News-Press attorney Barry Cappello's cross-examination so far of fired reporter Dawn Hobbs at this morning's NLRB hearing has been far from riveting or fast-paced. In fact, I've seen chess matches that were more exciting. Kind of surprising when you figure that both Cappello and Hobbs have a lot more charisma than Bobby Fischer or Boris Spassky.
Cappello has been carefully trying to lay the groundwork to impeach Hobbs on a number of points. For instance, Hobbs denied in her direct testimony that she was one of the people who directed a certain four-letter Anglo-Saxonism that rhymes with "Chuck" at Travis Armstrong as he perp-walked editor Jerry Roberts out of the newsroom on July 6th. To set the stage for when Armstrong is eventually called to testify to the contrary, Cappello asked Hobbs to engage in a little demonstrative evidence by re-enacting how she heard, in both tone and volume, Jane Hulse and Starshine Roshell, the two other people standing there whom she heard, utter the phrase in question.
Hobbs was clearly uncomfortable in doing so and the judge immediately sensed it. A few minutes were consumed in a back and forth between the judge and the attorneys about whether it was really necessary. It was finally settled with Hobbs re-enacting the incident with a different phrase that omitted the four letter word.

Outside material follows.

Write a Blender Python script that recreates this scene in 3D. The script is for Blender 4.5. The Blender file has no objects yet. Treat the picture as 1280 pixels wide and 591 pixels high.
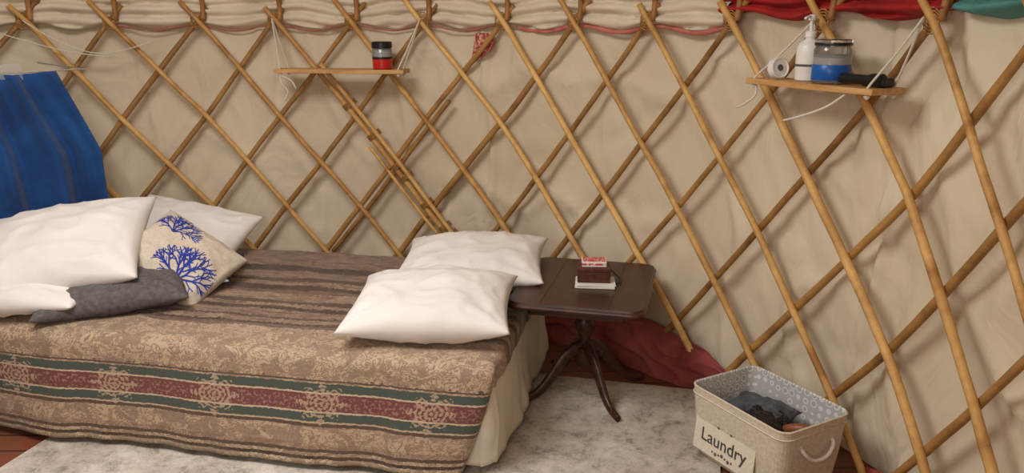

Another heretofore undisclosed e-mail also surfaced this morning. This one by Tom Schultz to Hobbs in which he explained why he didn't get the word, the first time around, of the date the union election would be held.

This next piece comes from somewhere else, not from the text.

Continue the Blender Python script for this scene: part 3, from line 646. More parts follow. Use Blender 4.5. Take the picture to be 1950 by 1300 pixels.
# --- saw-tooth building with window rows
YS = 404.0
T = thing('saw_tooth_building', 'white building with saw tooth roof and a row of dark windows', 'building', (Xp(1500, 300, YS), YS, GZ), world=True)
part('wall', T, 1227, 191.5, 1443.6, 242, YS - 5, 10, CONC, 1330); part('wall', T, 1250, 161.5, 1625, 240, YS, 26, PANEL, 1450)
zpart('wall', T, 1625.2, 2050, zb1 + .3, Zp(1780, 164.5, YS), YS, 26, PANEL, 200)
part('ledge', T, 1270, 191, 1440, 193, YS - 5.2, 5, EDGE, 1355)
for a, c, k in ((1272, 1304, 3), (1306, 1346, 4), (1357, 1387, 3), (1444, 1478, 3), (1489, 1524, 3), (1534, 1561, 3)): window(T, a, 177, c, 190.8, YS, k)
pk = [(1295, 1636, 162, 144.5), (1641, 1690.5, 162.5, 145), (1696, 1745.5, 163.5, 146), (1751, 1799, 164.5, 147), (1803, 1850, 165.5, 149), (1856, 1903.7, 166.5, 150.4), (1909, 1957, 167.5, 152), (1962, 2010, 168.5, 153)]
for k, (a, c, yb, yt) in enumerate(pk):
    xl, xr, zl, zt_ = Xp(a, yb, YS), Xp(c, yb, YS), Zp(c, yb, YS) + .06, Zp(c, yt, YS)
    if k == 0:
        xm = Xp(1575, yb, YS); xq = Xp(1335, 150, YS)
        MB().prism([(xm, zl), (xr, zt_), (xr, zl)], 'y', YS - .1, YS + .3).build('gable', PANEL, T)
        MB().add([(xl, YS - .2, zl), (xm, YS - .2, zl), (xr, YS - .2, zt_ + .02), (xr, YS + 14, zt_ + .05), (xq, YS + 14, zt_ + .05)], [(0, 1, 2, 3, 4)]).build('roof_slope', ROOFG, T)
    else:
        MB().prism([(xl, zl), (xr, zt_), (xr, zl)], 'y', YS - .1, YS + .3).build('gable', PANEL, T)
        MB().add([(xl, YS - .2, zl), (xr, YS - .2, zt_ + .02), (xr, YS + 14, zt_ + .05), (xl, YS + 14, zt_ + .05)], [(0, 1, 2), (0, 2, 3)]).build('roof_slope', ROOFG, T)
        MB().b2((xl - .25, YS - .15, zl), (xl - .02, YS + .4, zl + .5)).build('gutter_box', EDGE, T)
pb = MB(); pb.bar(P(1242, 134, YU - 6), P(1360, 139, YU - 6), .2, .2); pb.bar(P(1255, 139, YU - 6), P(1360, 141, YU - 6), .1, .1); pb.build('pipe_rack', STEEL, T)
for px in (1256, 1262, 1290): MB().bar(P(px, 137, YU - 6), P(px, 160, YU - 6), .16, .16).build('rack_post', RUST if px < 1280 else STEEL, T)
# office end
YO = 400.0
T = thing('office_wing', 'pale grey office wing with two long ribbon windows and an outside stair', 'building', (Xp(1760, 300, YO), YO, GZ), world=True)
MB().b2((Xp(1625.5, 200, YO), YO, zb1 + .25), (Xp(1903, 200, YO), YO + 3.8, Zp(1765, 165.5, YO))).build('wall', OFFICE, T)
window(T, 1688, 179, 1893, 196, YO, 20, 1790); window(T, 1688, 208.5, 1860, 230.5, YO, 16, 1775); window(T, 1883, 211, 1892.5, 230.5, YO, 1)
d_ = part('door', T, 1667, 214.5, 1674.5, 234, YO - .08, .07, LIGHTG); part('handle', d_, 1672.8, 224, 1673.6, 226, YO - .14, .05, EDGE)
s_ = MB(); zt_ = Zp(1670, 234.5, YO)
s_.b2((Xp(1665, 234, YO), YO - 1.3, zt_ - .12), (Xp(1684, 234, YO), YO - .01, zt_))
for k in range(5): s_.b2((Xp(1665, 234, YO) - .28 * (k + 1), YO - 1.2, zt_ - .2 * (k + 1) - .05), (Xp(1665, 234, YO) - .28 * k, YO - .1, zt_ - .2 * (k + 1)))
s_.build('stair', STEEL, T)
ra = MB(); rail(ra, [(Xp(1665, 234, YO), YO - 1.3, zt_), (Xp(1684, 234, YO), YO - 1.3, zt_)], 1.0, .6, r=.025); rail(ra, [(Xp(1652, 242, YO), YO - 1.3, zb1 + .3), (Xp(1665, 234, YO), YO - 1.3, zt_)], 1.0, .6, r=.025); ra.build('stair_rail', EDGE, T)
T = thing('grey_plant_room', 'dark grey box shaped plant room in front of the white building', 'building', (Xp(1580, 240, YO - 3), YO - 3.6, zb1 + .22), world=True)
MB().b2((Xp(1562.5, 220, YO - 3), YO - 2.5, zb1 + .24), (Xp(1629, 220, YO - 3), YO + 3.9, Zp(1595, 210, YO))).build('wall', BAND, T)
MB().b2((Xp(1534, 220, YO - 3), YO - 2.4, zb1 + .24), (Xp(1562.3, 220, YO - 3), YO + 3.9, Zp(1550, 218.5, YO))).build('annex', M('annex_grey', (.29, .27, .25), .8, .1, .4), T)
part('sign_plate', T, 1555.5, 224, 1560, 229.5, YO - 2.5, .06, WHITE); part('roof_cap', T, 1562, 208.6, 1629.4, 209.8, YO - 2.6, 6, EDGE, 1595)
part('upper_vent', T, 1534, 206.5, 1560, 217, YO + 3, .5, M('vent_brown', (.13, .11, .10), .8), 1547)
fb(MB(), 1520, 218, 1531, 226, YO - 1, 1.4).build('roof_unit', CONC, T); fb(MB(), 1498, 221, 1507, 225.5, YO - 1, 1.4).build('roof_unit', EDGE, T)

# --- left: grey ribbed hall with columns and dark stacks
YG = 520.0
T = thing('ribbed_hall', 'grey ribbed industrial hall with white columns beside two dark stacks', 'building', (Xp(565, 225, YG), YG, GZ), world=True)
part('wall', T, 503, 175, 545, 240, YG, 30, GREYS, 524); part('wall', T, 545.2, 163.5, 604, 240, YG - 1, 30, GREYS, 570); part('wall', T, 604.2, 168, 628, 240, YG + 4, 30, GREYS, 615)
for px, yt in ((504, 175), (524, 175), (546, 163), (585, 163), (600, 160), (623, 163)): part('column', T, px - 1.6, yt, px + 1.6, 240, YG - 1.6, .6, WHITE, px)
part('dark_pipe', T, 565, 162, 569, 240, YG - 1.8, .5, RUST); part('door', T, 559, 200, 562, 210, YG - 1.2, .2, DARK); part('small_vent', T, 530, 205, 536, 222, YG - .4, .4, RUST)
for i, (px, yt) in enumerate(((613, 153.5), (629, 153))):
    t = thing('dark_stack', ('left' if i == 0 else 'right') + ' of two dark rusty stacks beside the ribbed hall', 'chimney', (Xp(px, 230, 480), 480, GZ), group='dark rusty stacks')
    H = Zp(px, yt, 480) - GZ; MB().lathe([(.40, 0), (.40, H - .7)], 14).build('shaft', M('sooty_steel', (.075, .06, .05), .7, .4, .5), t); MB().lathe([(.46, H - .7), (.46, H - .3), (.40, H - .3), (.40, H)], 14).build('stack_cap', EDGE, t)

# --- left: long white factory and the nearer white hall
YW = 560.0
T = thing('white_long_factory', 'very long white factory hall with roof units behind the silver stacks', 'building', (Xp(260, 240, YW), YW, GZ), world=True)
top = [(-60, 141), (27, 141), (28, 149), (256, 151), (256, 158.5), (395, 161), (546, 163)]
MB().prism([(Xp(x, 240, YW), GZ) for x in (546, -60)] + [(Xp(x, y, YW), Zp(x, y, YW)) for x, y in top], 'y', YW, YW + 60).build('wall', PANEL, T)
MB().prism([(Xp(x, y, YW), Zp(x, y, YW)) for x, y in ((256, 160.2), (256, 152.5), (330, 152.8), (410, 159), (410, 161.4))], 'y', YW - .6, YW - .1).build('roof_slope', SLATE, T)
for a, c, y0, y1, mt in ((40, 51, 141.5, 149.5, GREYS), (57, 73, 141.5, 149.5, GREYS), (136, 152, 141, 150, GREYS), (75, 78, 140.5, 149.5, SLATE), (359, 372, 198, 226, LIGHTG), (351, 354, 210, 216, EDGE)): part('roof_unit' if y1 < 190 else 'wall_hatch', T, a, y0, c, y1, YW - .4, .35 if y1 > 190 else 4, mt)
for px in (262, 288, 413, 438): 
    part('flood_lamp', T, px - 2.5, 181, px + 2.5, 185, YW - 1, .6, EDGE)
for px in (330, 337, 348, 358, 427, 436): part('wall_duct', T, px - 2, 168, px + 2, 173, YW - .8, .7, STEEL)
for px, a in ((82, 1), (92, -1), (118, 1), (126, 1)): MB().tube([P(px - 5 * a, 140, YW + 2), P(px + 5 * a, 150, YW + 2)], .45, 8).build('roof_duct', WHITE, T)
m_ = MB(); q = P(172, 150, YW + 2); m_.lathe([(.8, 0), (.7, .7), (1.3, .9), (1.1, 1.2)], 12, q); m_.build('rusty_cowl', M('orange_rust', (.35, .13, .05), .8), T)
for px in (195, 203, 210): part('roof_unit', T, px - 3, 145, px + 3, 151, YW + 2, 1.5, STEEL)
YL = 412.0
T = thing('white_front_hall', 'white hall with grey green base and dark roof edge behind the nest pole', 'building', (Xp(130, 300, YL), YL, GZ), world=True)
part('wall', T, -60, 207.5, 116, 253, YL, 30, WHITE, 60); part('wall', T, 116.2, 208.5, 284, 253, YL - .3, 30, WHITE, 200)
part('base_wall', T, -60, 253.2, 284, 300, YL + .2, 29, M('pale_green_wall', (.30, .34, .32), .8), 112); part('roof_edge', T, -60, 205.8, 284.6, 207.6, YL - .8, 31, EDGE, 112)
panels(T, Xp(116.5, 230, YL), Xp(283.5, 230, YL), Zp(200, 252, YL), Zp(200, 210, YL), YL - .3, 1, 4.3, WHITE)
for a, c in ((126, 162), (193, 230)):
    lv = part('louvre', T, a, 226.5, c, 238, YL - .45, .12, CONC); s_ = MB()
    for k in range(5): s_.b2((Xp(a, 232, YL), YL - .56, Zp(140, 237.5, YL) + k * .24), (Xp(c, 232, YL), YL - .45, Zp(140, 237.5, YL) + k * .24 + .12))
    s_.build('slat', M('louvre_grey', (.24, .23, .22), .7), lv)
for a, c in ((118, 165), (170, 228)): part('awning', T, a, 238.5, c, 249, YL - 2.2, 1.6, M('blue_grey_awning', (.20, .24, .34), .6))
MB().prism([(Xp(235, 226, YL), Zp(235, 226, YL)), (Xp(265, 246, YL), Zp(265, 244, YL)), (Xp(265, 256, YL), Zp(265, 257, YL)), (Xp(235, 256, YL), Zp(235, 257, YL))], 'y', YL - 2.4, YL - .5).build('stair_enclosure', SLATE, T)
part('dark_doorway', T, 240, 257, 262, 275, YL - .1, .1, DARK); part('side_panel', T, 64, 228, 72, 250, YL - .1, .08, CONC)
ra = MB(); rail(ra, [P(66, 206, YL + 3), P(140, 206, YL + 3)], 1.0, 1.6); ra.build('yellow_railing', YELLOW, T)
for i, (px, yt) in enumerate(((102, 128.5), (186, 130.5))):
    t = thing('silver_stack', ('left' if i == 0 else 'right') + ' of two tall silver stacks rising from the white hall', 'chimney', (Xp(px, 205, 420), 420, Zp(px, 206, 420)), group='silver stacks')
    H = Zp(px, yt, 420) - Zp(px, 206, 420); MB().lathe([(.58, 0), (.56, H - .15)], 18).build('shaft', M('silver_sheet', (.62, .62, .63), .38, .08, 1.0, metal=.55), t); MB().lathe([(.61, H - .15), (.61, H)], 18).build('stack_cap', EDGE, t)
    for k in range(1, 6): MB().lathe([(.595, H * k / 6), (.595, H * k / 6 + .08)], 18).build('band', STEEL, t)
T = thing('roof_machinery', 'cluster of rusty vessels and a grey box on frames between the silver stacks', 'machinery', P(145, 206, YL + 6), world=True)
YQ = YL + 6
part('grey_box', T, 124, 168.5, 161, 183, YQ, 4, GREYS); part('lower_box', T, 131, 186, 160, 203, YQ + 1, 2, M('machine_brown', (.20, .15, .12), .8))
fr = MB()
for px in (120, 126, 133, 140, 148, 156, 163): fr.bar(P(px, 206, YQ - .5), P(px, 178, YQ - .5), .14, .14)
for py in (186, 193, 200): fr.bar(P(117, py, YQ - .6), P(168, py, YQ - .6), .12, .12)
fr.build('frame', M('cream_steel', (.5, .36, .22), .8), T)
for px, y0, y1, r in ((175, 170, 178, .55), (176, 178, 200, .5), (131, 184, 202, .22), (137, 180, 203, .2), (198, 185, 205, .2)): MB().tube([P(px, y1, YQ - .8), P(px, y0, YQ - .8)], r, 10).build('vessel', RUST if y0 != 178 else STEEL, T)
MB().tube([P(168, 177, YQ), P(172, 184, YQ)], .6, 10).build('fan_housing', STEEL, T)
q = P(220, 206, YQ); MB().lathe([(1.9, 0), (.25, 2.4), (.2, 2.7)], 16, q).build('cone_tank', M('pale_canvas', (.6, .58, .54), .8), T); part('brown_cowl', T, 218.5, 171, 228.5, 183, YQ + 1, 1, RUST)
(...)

hearing loss . . . must be due to that sonic boom through the newsroom on our way to Wendy's office. Damnit. (sic) I must have banged that sauce pan too close to my head right before jackhammering our demands into the floor at HR.
Cappello is trying to emphasize that this account contradicts the characterization, by Hobbs and Schultz, of the attempt to deliver the letter to McCaw as being "professional and quiet." Of course the possibility that the e-mail was an attempt at sarcasm on the part of Schultz was neither raised by Cappello or pointed out by Hobbs.
The only thing that's preventing me from writing more on this lunch break is the hope that the pace at the courtroom might have quickened and I'm missing out on something. In other words, gotta go.